Politics and the corner store

Yesterday was the 81st anniversary of the Japanese invasion of China and the corner store was shut.

It is owned buy a Japanese company.

Japanese owned shops and restaurants across China closed their doors yesterday as things got very tense between the two countries. A few days ago the Japanese government paid a Japanese family a lot of money for some unremarkable islands in the East China Sea. The Japanese call them Senkaku, China calls them Diaoyu. China claims the islands are theirs, Japan says this family had the deeds to them and now they have bought them.

There is no resort on the island, no massage parlour, hell, there’s not even a tiki bar, but there are large oil reserves underneath them, which one can only assume is some sort of new spa treatment.

In China people are very upset about Japan claiming these islands which they consider themselves the rightful, and historic, owners of. So upset, that as the day of the anniversary of the invasion drew near, compounding anti-Japanese sentiment, the Japanese department store around the corner from me closed it’s doors and the 7/11 across the road did the same and plastered their windows with pro-China slogans. There were also protests across the country outside Japanese embassies and Toyotas were being overturned in the streets.

Japanese restaurants, even Chinese owned ones, were forced to shut their doors.

Even in my own workplace the Chinese staff were muttering about why the Japanese were “stirring all this stuff up.”

This would never happen in Australia, mainly because the Japanese own all the breweries and the Australian public would never get worked up enough to close the pubs. If Japan ever made a claim for Tasmania, we’d probably let ’em have it for a couple of cartons.*

But in all seriousness, what surprises me is the Chinese public seem actually very upset about this. There seems to be genuine and deep feeling among individuals about these islands that are uninhabited and largely unvisited, spare the odd fisherman. It’s not as if people spent their childhood holidays on them, or have relatives who live on them.
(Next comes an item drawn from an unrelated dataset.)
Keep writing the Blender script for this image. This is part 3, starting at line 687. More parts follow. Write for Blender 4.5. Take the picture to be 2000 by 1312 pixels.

But in China I am quickly beginning to realise that people are genuinely tied to a sense of being Chinese. Being of this country, and part of it’s history, it’s culture, it’s politics, is something that every individual carries with them.

I am Australian, and I am proud to be, but I, like many Australians, carry my nationality lightly. My accent is soft, the food I eat is varied. I don’t personally feel the weight of my country’s history. Physically I could come from Croatia or Canada, Scotland or Sweden. My governments battles are not my own.

But this is China, and the political is personal, even at the corner store.

 

*That said, anyone remember when the French conducted nuclear testing at Mururoa atoll? 1995 was a tough year for creperies in Oz.